Thursday, April 29, 2010

Financial Times Editorial Comment: Goldman’s ethics

Financial Times Editorial Comment: Goldman’s ethics
Copyright The Financial Times Limited 2010
Published: April 28 2010 20:22 | Last updated: April 28 2010 20:22
http://www.ft.com/cms/s/0/1278658e-52f8-11df-813e-00144feab49a.html


It was not in the end a decisive showdown. While the US Senate’s grilling of Goldman Sachs was both lengthy and pitiless, there was no “aha” moment. The proceedings will not still the debate about whether the bank did anything legally nefarious when it sold complex mortgage related securities to investors. That remains for the courts to decide.

But if the senators failed to land a killer blow, Goldman did not come out well. The bank offered a masterclass in legalistic hair-splitting and obfuscation. Among other things, this involved senior bankers pleading ignorance of a well-known mortgage product. The most toe-curling moment came when Goldman’s chief financial officer, David Viniar, was asked if it was appropriate for a banker to refer to investments the company was selling as “shitty”. Amid derisive laughter, he appeared to say that what was wrong was to express such a thought in an e-mail. Mr Viniar was obliged to clarify that it was the thought, not the medium, that was wrong.

The impression given is that Goldman does not get it. To the man on the street, the synthetic CDO business seems like something from a parallel universe. It bears no resemblance to traditional banking. The idea that Goldman and its hedge fund clients made money from this necromancy by selling duff securities to banks that then had to be bailed out is what infuriates the public.

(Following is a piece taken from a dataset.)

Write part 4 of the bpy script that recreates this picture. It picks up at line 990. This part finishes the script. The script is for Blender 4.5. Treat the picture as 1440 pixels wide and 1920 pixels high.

Goldman has said thank you to the taxpayer for rescuing it. It believes the banking business should be more tightly regulated. But in its public statements at least, it seems blind to the ethical dimension. The CDO case is not the first time it has faced such questions. It was criticised for selling Greece derivatives that helped the country massage its public debt figures. It later sold Greek bonds to its own clients.

The bank’s failure to engage with the “how it looks” problem could, if not resolved, threaten its franchise. Clients may conclude that it does not really put them first. The bank needs to show it understands these concerns. Goldman used to say that its approach was to be “long-term greedy”. Showing humility about the ethical question would show it to be long-term smart.